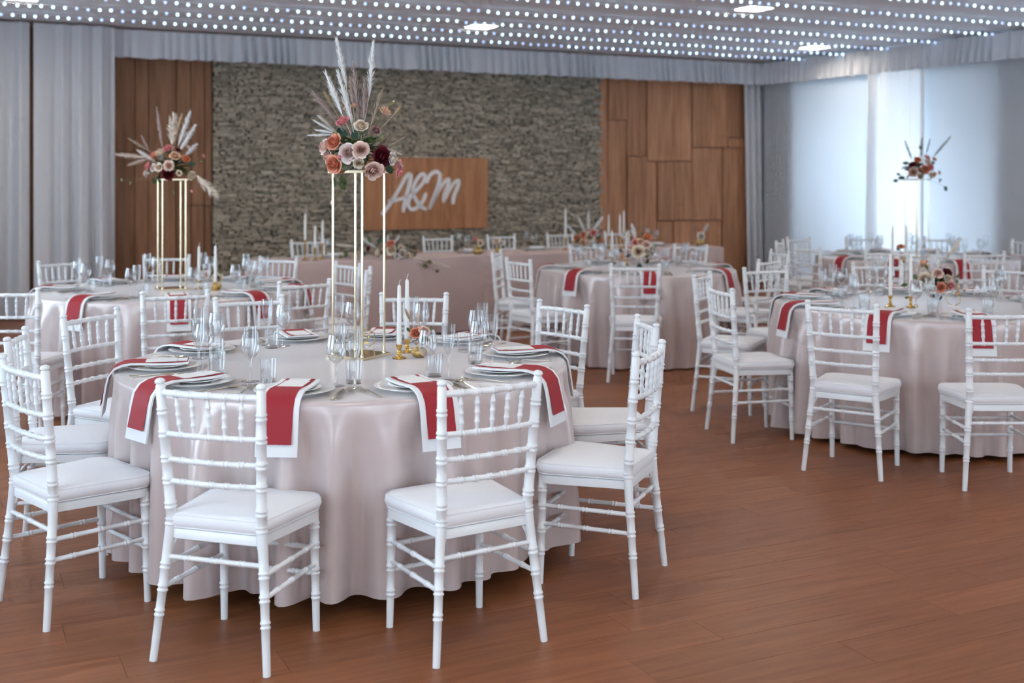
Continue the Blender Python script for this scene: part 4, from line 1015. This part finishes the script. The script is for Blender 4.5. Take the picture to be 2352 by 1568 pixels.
# right table
candle(P_(2045, 704), ZT, .070, .27, 'left of the pair on the right table', 'c'); candle(P_(2092, 706), ZT, .070, .27, 'right of the pair on the right table', 'c')
p4 = P_(2150, 690); vp = glass_vase(p4, ZT, 'clear glass vase holding the low flowers of the right table', .042, .085)
m = p4.y/F; v4 = proj(vp)[1]; cv = lambda x, y: (((x/7.084+2020)-2152)*m, (v4-(y/7.084+530)-4)*m)
bouquet('flower_arrangement', 'low bouquet of cream, salmon and burgundy roses on the right table', 'flowers', vp, [('r', 745, 490, 'peach', .036), ('r', 890, 640, 'blush', .036), ('r', 1080, 635, 'burgundy', .036), ('r', 715, 745, 'cream', .052), ('r', 1065, 735, 'cream', .030), ('r', 940, 870, 'salmon', .036), ('r', 1100, 840, 'pink', .030), ('r', 1255, 875, 'cream', .032), ('r', 1280, 985, 'peach', .026), ('r', 640, 860, 'ivory', .034), ('r', 800, 900, 'ivory', .03), ('r', 680, 570, 'cream', .03),
        ('p', (1325, 105), (1110, 450), .012, 'cream'), ('p', (962, 225), (940, 560), .014, 'white'), ('p', (600, 470), (680, 640), .010, 'white'), ('l', 580, 750, 'green', .05, 120), ('l', 1240, 715, 'green', .05, 20), ('l', 1200, 790, 'green', .045, 0), ('l', 450, 830, 'green', .045, 200), ('l', 770, 600, 'olive', .05, 100), ('l', 930, 745, 'olive', .05, 90), ('l', 860, 980, 'dark', .05, -90), ('l', 960, 1010, 'dark', .04, -80), ('l', 1340, 920, 'green', .03, -30), ('l', 440, 1030, 'olive', .03, 200)], cv, .085, 15, (0, 0, .03))
# far right table
candle(P_(2050, 606), ZT, .07, .30, 'left of the pair on the far right table', 'c'); candle(P_(2082, 608), ZT, .07, .30, 'right of the pair on the far right table', 'c')
vp = gold_vase(P_(2069, 603), ZT, 'small gold bud vase between the candles of the far right table', .04, .055)
m = 11.6/F; cv = lambda x, y: (((x/7.084+2020)-2069)*m, (proj(vp)[1]-(y/7.084+530))*m)
bouquet('flower_sprig', 'single orange rose in the gold vase of the far right table', 'flowers', vp + Vector((0, 0, -.012)), [('r', 350, 240, 'orange', .042), ('l', 390, 290, 'dark', .05, 20), ('l', 330, 290, 'green', .05, 160)], cv, .03, 17, (0, 0, .03))
# head table pieces
def hp(u, y):                                         # point on the head table at picture column u, y metres from its front edge
    k = (u-CU)/F; b = on_head(0, y); x = (k*b.y - b.x)/(hd.x - k*hd.y); return on_head(x, y)
for u, y, sh2, ch, wh in [(701, .35, .20, .27, 'leftmost of three at the left end of the head table'), (724, .22, .13, .22, 'middle of three at the left end of the head table'), (741, .38, .16, .24, 'right of three at the left end of the head table'),
                          (1299, .4, .14, .34, 'left of the pampas bouquet on the head table'), (1398, .4, .14, .26, 'right of the pampas bouquet on the head table'), (1424, .32, .14, .26, 'second from right by the head table pampas'), (1433, .45, .17, .27, 'rightmost on the head table')]:
    candle(hp(u, y), ZT, sh2, ch, wh, 'c', .012)
ph = hp(900, .16); m = ph.y/F; vh = proj(Vector((ph.x, ph.y, ZT)))[1]
cv = lambda x, y: (((x/4.704+640)-900)*m, (vh-(y/4.704+460)-2)*m)
garl = [('r', 1065, 560, 'cream', .055), ('r', 1215, 455, 'salmon', .045), ('r', 1225, 520, 'cream', .055), ('r', 1195, 605, 'peach', .036), ('r', 1350, 560, 'ivory', .046), ('r', 1330, 495, 'cream', .030), ('r', 970, 510, 'burgundy', .040), ('r', 800, 600, 'blush', .038), ('r', 1400, 585, 'cream', .040), ('r', 1510, 545, 'peach', .026), ('r', 1450, 575, 'cream', .024), ('r', 1150, 490, 'peach', .035), ('r', 870, 560, 'blush', .035), ('r', 1290, 590, 'ivory', .03),
        ('p', (1305, 375), (1250, 455), .014, 'white'), ('p', (890, 395), (1040, 500), .022, 'white'), ('p', (615, 470), (820, 490), .018, 'cream'), ('p', (1850, 712), (1500, 615), .016, 'cream'), ('p', (1000, 345), (1050, 430), .018, 'beige'), ('p', (1180, 370), (1180, 450), .014, 'white'), ('p', (620, 590), (830, 560), .018, 'cream'),
        ('l', 760, 575, 'green', .09, 170), ('l', 950, 570, 'dark', .09, 160), ('l', 1290, 575, 'green', .09, 20), ('l', 1560, 690, 'olive', .07, -20), ('l', 1700, 735, 'olive', .06, -40), ('l', 1430, 575, 'olive', .08, 0), ('l', 1100, 470, 'dark', .08, 90), ('l', 1000, 450, 'green', .07, 110), ('l', 1240, 610, 'green', .07, -60), ('l', 1600, 650, 'olive', .07, -10), ('l', 700, 600, 'olive', .07, 180), ('l', 1080, 640, 'green', .06, -90)]
bouquet('flower_garland', 'long low garland of cream, salmon and burgundy roses along the head table', 'flowers', Vector((ph.x, ph.y, ZT+.001)), garl, cv, .10, 19, (.05, 0, .06))
ph = hp(1352, .42); m = ph.y/F; vp = glass_vase(ph, ZT, 'clear glass vase under the pampas bouquet on the head table', .05, .10); vh = proj(vp)[1]
cv = lambda x, y: (((x/5.88+1300)-1352)*m, (vh-(y/5.88+450)-1)*m)
bouquet('flower_arrangement', 'bouquet of white pampas and peach roses on the head table at right', 'flowers', vp, [('r', 130, 555, 'orange', .042), ('r', 225, 520, 'salmon', .046), ('r', 315, 545, 'cream', .062), ('r', 360, 485, 'pink', .042), ('r', 455, 585, 'salmon', .042), ('r', 220, 620, 'peach', .040), ('r', 95, 625, 'cream', .034), ('r', 290, 610, 'blush', .034), ('p', (155, 268), (255, 480), .018, 'white'), ('p', (305, 205), (300, 450), .020, 'white'), ('p', (495, 275), (360, 465), .022, 'white'), ('p', (20, 395), (145, 525), .020, 'white'), ('p', (440, 440), (330, 520), .016, 'white'), ('l', 385, 600, 'dark', .06, -40), ('l', 170, 600, 'green', .06, 200), ('l', 410, 560, 'green', .06, 20)], cv, .10, 21, (0, 0, .03))
ph = hp(1097, .3); vp = gold_vase(ph, ZT, 'gold vase at the middle of the head table', .052, .085); m = ph.y/F; vh = proj(vp)[1]
cv = lambda x, y: (((x/3.267+600)-1097)*m, (vh-(y/3.267+480)-1)*m)
bouquet('flower_sprig', 'peach and cream blooms in the gold vase at the middle of the head table', 'flowers', vp + Vector((0, 0, -.012)), [('r', 1605, 215, 'salmon', .04), ('r', 1645, 240, 'cream', .04), ('p', (1580, 150), (1600, 230), .012, 'beige'), ('l', 1620, 260, 'green', .05, 100)], cv, .03, 23, (0, 0, .03))
ph = hp(1145, .45); vp = gold_vase(ph, ZT, 'small gold vase right of centre on the head table', .04, .06); m = ph.y/F; vh = proj(vp)[1]
cv = lambda x, y: ((x-1145)*m, (vh-y)*m)
bouquet('flower_sprig', 'cream blooms in the small gold vase right of centre on the head table', 'flowers', vp + Vector((0, 0, -.012)), [('r', 1140, 551, 'cream', .045), ('r', 1152, 555, 'ivory', .035), ('l', 1150, 560, 'dark', .06, -30)], cv, .03, 24, (0, 0, .03))
ph = hp(1607, .42); vp = gold_vase(ph, ZT, 'gold vase at the right end of the head table', .055, .095); m = ph.y/F; vh = proj(vp)[1]
cv = lambda x, y: (((x/5.88+1300)-1607)*m, (vh-(y/5.88+450)-1)*m)
bouquet('flower_sprig', 'white bloom with a pampas plume in the gold vase at the right end', 'flowers', vp + Vector((0, 0, -.012)), [('r', 1820, 520, 'ivory', .05), ('r', 1800, 455, 'orange', .034), ('p', (1915, 355), (1850, 500), .018, 'white'), ('p', (1720, 370), (1780, 470), .010, 'mauve')], cv, .03, 25, (0, 0, .03))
.....
## PROBLEM REQUIREMENTS
In the material above, find each line that contains the word "picture", and select it.

## SOLUTION TO THE PROBLEM
Continue the Blender Python script for this scene: part 4, from line 1015. This part finishes the script. The script is for Blender 4.5. Take the picture to be 2352 by 1568 pixels.
def hp(u, y):                                         # point on the head table at picture column u, y metres from its front edge